Battle of Raphia

Type of action: Climactic ground battle in the Fourth Syrian-Egyptian War

Date: 217 b.c.e.

Location: Mouth of the Jiradj Pass, six miles southwest of Raphia

Combatants: 75,000 Ptolemies (Egyptians) vs. 62,000 Seleucids

Principal commanders:Egyptian/Ptolemaic, King Ptolemy IV Philopator (244?-203 b.c.e.); Seleucid, King Antiochus III (242-187 b.c.e.)

Result: Ptolemaic recovery of Syrian possessions annexed by Antiochus III

In 217 b.c.e., covering twenty-two miles a day for five days, the Ptolemaic army, including 20,000 Egyptians, crossed north Sinai and passed through the narrow Jiradj pass. Ptolemy IV Philopator gave battle about five miles southwest of Raphia, where dunes protected his flanks from superior Seleucid cavalry and drifting sand offered an impediment to Seleucid mounted forces.

96776265-91998.jpg

Antiochus III’s Indian elephants were more suited to war than Ptolemy’s seventy-three African elephants. The opposing cavalries proved equal, and Ptolemy had the advantage in heavy and semiheavy infantry. The cavalry of the right wing of each army routed the left wing of the other. Ptolemy slipped from his left wing to his center, and Antiochus and the Seleucid right wing continued to pursue the Egyptian left, apparently hoping to encounter Ptolemy. The Ptolemaic right may have returned from pursuit of the Seleucid left and contributed to the victory of the Ptolemaic center.

Significance

The importance of Egyptian troops in the Ptolemaic army at Raphia corresponds to the increasing Egyptian character of Ptolemaic rule under Ptolemy IV. The success of native Egyptian troops at Raphia may have contributed to growing nationalism and the secession of Upper Egypt later in Ptolemy IV’s reign, although Ptolemy Soter had already employed Egyptian troops at the Battle of Gaza (312 b.c.e.).

Bibliography

Bar-Kochva, Bezalel.
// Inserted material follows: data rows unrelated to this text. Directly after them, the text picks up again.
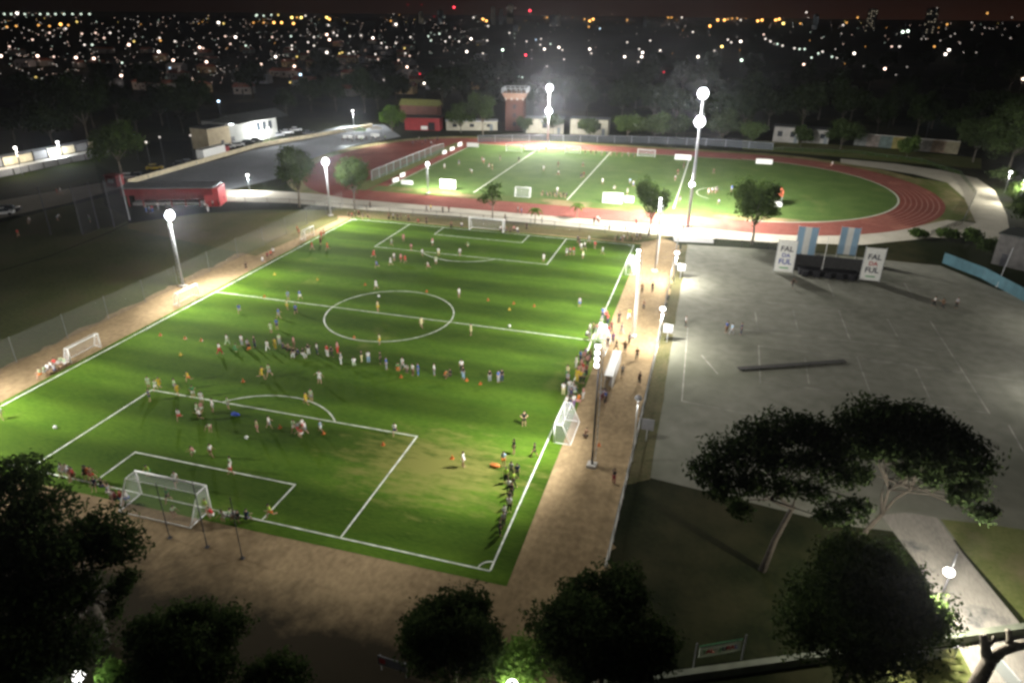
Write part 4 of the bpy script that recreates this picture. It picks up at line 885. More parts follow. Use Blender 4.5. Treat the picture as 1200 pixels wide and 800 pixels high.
for n in 'lr': EDG += [('collar', 'sh'+n), ('sh'+n, 'el'+n), ('el'+n, 'wr'+n), ('wr'+n, 'palm'+n), ('pelvis', 'hip'+n), ('hip'+n, 'kn'+n), ('kn'+n, 'ca'+n), ('ca'+n, 'an'+n), ('an'+n, 'toe'+n)]
POSES = {
 'standing': {}, 'standing with hands on hips': dict(abl=48, abr=48, ell=35, elr=35, fold=-.9, sp=6),
 'walking': dict(legl=24, legr=-20, knl=8, knr=18, arml=-22, armr=24, ell=20, elr=30),
 'running': dict(legl=48, legr=-26, knl=50, knr=62, arml=-45, armr=42, ell=80, elr=80, lean=12),
 'standing with arms out': dict(abl=62, abr=55, sp=9, legl=6),
 'crouching': dict(hipz=.46, legl=82, legr=78, knl=120, knr=118, arml=45, armr=45, ell=35, elr=35, lean=22),
 'sitting': dict(hipz=.14, legl=70, legr=66, knl=62, knr=58, arml=30, armr=35, ell=30, elr=30, lean=8, sp=8),
 'seated on bench': dict(hipz=.52, legl=84, legr=82, knl=84, knr=80, arml=28, armr=28, ell=40, elr=40, lean=5),
 'bending forward': dict(lean=58, arml=25, armr=20, ell=10, elr=10, legl=6, knl=8)}
PM = {}
def person_meshes(pose):
    if pose in PM: return PM[pose]
    J = pose_joints(POSES[pose]); jj = {k: v for k, v in J.items() if k[0] != '_'}
    low = min(v[0].z-(v[1] if not isinstance(v[1], tuple) else v[1][1]) for v in jj.values())
    for k in jj: jj[k] = (jj[k][0]-V(0, 0, low), jj[k][1])
    body = skin_mesh('body', jj, EDG, 'pelvis', [SKIN, HAIRM])
    add = MB()
    for n in 'lr':
        d, s = J['_hd'+n]; pp = jj['palm'+n][0]; sd = V(0, 1, 0) if abs(d.y) < .8 else V(0, 0, 1); sd = (sd-d*sd.dot(d)).normalized(); cu = d.cross(sd)*(-s)
        for k, ln in enumerate((.066, .078, .072, .056)):
            b0 = pp+sd*(-.027+.018*k)+d*.02; m1 = b0+d*ln*.55; add.tube([b0, m1, m1+(d+cu*.6).normalized()*ln*.5], [.0095, .009, .007], 5)
        b0 = pp-sd*.028-d*.03; add.tube([b0, b0+(d*.5-sd).normalized()*.035, b0+(d*.9-sd*.7).normalized()*.065], [.011, .010, .008], 5)
    up = (jj['crown'][0]-jj['neck'][0]).normalized(); hb = jj['brow'][0]
    add.tube([hb+V(0, -.080, 0)-up*.005, hb+V(0, -.105, 0)-up*.045], [.011, .017], 5)
    for s in (-1, 1): add.sphere(hb+V(s*.086, .008, 0)-up*.03, .026, 6, 4, 0, (.4, .7, 1))
    add.tube([hb+V(-.025, -.083, 0)-up*.085, hb+V(.025, -.083, 0)-up*.085], .007, 4)
    for s in (-1, 1): add.sphere(hb+V(s*.032, -.078, 0)-up*.008, .011, 6, 4, 1)
    bm = bmesh.new(); bm.from_mesh(body); am = add.mesh('tmp', [SKIN, HAIRM]); bm.from_mesh(am); bm.to_mesh(body); bm.free(); bpy.data.meshes.remove(am)
    def sc(r, f, a): return tuple(x*f+a for x in r) if isinstance(r, tuple) else r*f+a
    sj, se = {}, []
    for k in ('pelvis', 'waist', 'chest', 'collar'): sj[k] = (jj[k][0]+(V(0, 0, .03) if k == 'pelvis' else V(0, 0, 0)), sc(jj[k][1], 1.06, .016))
    se = [('pelvis', 'waist'), ('waist', 'chest'), ('chest', 'collar')]
    for n in 'lr':
        sj['sh'+n] = (jj['sh'+n][0], .074); sj['sl'+n] = (jj['sh'+n][0].lerp(jj['el'+n][0], .62), .066); se += [('collar', 'sh'+n), ('sh'+n, 'sl'+n)]
    shirt = skin_mesh('shirt', sj, se, 'chest', [SHOEM])
    def legs(name, t):
        lj = {'pelvis': (jj['pelvis'][0], (.155, .118))}; le = []
        for n in 'lr':
            lj['hip'+n] = (jj['hip'+n][0], .102); le.append(('pelvis', 'hip'+n))
            if t < 1: lj['th'+n] = (jj['hip'+n][0].lerp(jj['kn'+n][0], t), .088); le.append(('hip'+n, 'th'+n))
            else:
                lj['kn'+n] = (jj['kn'+n][0], .074); lj['an'+n] = (jj['kn'+n][0].lerp(jj['an'+n][0], .93), .062); le += [('hip'+n, 'kn'+n), ('kn'+n, 'an'+n)]
        return skin_mesh(name, lj, le, 'pelvis', [SHOEM])
    hair = MB().sphere(hb+up*.035+V(0, .018, 0), .104, 10, 6, 0, (.95, 1.0, .95), -.25).mesh('hair', HAIRM)
    PM[pose] = (body, shirt, legs('shorts', .72), legs('trousers', 1), hair); return PM[pose]
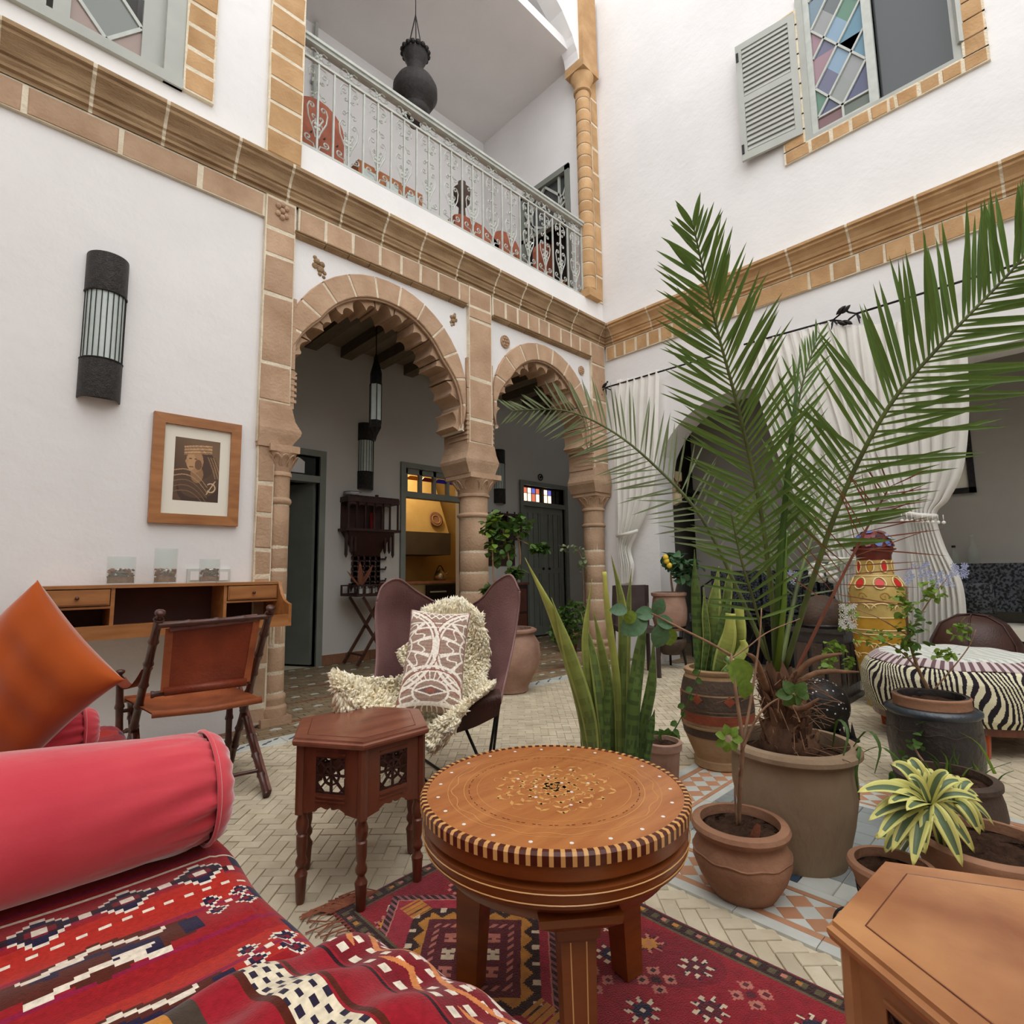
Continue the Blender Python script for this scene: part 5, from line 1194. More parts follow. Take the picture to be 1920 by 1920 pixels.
# front arm posts
aL0 = onY(225, 1272, 3.22); aLf = Vector((aL0.x+.02, aL0.y, .012)); bamboo(aL0, aLf, .018, 'arm_post', True)
aR0 = aL0-off+Vector((.0, .0, .0)); bamboo(aR0, Vector((aR0.x, aR0.y, .012)), .018, 'arm_post', True)
bamboo(lerp(aL0, aLf, .30), lerp(aR0, (aR0.x, aR0.y, .012), .30), .010, 'stretcher'); bamboo(lerp(aL0, aLf, .5), lerp(sL, pF+off, .1), .010, 'stretcher')
# leather back
bl, br_, ul, ur = onY(308, 1297, 2.86), onY(462, 1278, 2.80), onY(318, 1178, 2.82), onY(482, 1158, 2.76)
bamboo(onY(296, 1173, 2.80), onY(502, 1156, 2.74), .014, 'back_bar'); bamboo(onY(282, 1303, 2.9), onY(470, 1276, 2.82), .014, 'back_bar')
def panel(q, th, m_, nm, sag=.02, dirv=Vector((0, 1, 0))):
    mb = MB(); a, b, c, d = [Vector(x) for x in q]
    f = lambda u, v: a.lerp(b, u).lerp(d.lerp(c, u), v)+dirv*sag*math.sin(PI*u)*math.sin(PI*v)
    for o in (0, th): mb.grid(lambda u, v: tuple(f(u, v)+dirv*o), 12, 10)
    return mb.build(nm, m_, cc, smooth=True)
panel((bl, br_, ur, ul), .004, 'leather_red', 'back_leather')
for a, b in ((bl, ul), (br_, ur)): MB().bar(a, b, .030, .006, (0, 1, 0)).build('back_strap', 'leather_tan', cc)
MB().tube([tuple(bl), tuple(br_)], .020, 10).build('leather_roll', 'leather_red', cc, smooth=True); MB().tube([tuple(ul), tuple(ur)], .018, 10).build('leather_roll', 'leather_mauve', cc, smooth=True)
s0, s1, s2, s3 = onZ(297, 1366, .40), onZ(460, 1332, .40), Vector((.98, 3.22, .415)), Vector((.52, 3.26, .415))
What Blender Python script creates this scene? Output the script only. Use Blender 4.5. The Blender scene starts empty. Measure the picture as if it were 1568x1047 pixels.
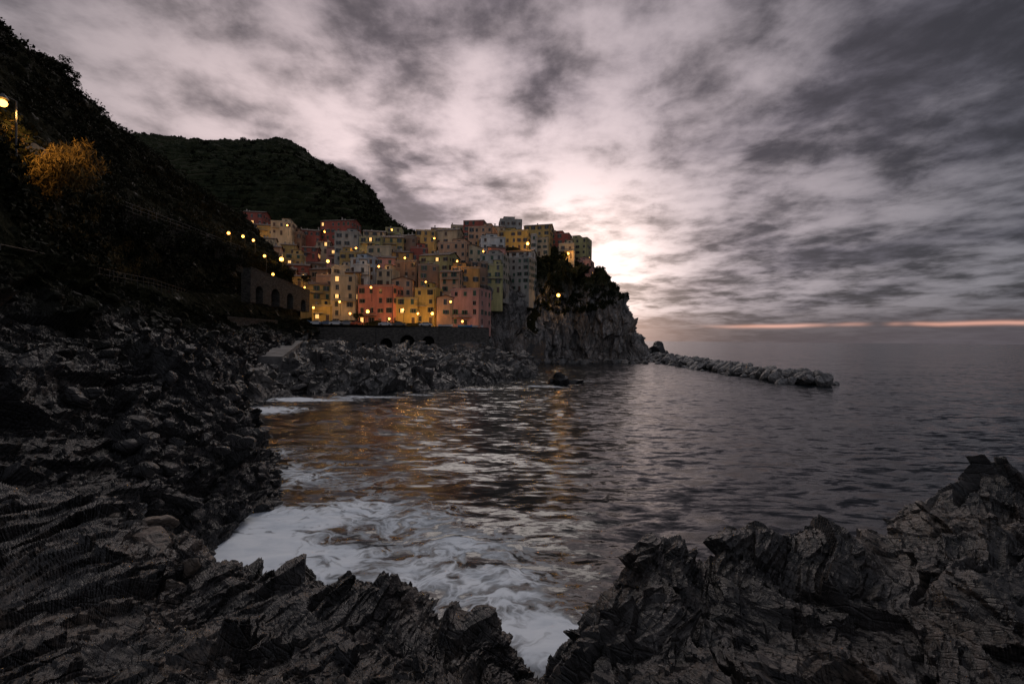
import bpy, math, random
import numpy as np
from mathutils import Vector, Matrix, Euler
random.seed(7); RNG=np.random.default_rng(11)
sc=bpy.context.scene
sc.view_settings.view_transform='Standard'; sc.view_settings.look='None'; sc.view_settings.exposure=0

# ------------------------------------------------------------ camera
CAMH=9.0
cd=bpy.data.cameras.new('camera'); cam=bpy.data.objects.new('camera',cd); sc.collection.objects.link(cam)
cd.lens=16; cd.sensor_width=36; cd.clip_start=0.1; cd.clip_end=60000
R=Matrix.Rotation(math.radians(90-0.27),4,'X')@Matrix.Rotation(math.radians(0.5),4,'Z')
cam.matrix_world=Matrix.Translation((0,0,CAMH))@R
sc.camera=cam
R3=R.to_3x3(); F=697.0
# image pixel coordinates + estimated depth -> world position, projected through the camera
def S(a,b,d):
    v=R3@Vector(((a-784)/F,-(b-523.5)/F,-1.0))*d
    return Vector((v.x,v.y,v.z+CAMH))
def W(a,b,z=0.0):  # image pixel coordinates projected through the camera onto the level z
    v=R3@Vector(((a-784)/F,-(b-523.5)/F,-1.0))
    t=(z-CAMH)/v.z
    return Vector((v.x*t,v.y*t,z))

# ------------------------------------------------------------ numpy noise
def h3(ix,iy,iz,seed):
    h=(ix.astype(np.uint32)*np.uint32(374761393))^(iy.astype(np.uint32)*np.uint32(668265263))^(iz.astype(np.uint32)*np.uint32(2246822519))^np.uint32((seed*3266489917)&0xffffffff)
    h=(h^(h>>np.uint32(15)))*np.uint32(2246822519)
    h=(h^(h>>np.uint32(13)))*np.uint32(3266489917)
    h=h^(h>>np.uint32(16))
    return h.astype(np.float64)/4294967295.0
def vn(p,seed=0):
    f=np.floor(p); i=f.astype(np.int64)+100000; t=p-f; t=t*t*t*(t*(t*6-15)+10)
    x,y,z=i[:,0],i[:,1],i[:,2]; tx,ty,tz=t[:,0],t[:,1],t[:,2]
    def c(a,b,e): return h3(x+a,y+b,z+e,seed)
    r=0
    for a in (0,1):
        for b in (0,1):
            for e in (0,1):
                r=r+c(a,b,e)*(tx if a else 1-tx)*(ty if b else 1-ty)*(tz if e else 1-tz)
    return r*2-1
def fbm(p,o=5,g=.5,seed=0,lac=2.03):
    s=0;a=1;q=p
    for k in range(o):
        s=s+a*vn(q,seed+k); a*=g; q=q*lac+3.7
    return s
def ridged(p,o=5,g=.5,seed=0):
    s=0;a=1;q=p
    for k in range(o):
        s=s+a*(1-2*np.abs(vn(q,seed+k))); a*=g; q=q*2.07+1.3
    return s
def facets(p,seed=0,tilt=1.0):
    f=np.floor(p); i=f.astype(np.int64)+100000
    best=np.full(len(p),1e9); off=np.zeros(len(p))
    for a in (-1,0,1):
        for b in (-1,0,1):
            for e in (-1,0,1):
                x,y,z=i[:,0]+a,i[:,1]+b,i[:,2]+e
                c=np.stack([h3(x,y,z,seed+1),h3(x,y,z,seed+2),h3(x,y,z,seed+3)],1)*.7+.15+f+np.array([a,b,e])
                dv=p-c; d=(dv*dv).sum(1)
                n=np.stack([h3(x,y,z,seed+4),h3(x,y,z,seed+5),h3(x,y,z,seed+6)],1)*2-1
                o=(dv*n).sum(1)*tilt+(h3(x,y,z,seed+7)-.5)
                m=d<best; best=np.where(m,d,best); off=np.where(m,o,off)
    return off
def rotm(rx,ry,rz): return np.array(Euler((math.radians(rx),math.radians(ry),math.radians(rz))).to_matrix())
STR=rotm(0,38,25)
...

The Seleucid Army: Organization and Tactics in the Great Campaigns. Cambridge, England: Cambridge University Press, 1976.

Bevan, E. A History of Egypt Under the Ptolemaic Dynasty. London: Methuen, 1927.

Holbl, Gunther. History of the Ptolemaic Empire. New York: Routledge, 2000.

Scullard, H. H. The Elephant in the Greek and Roman World. Ithaca, N.Y.: Cornell University Press, 1974.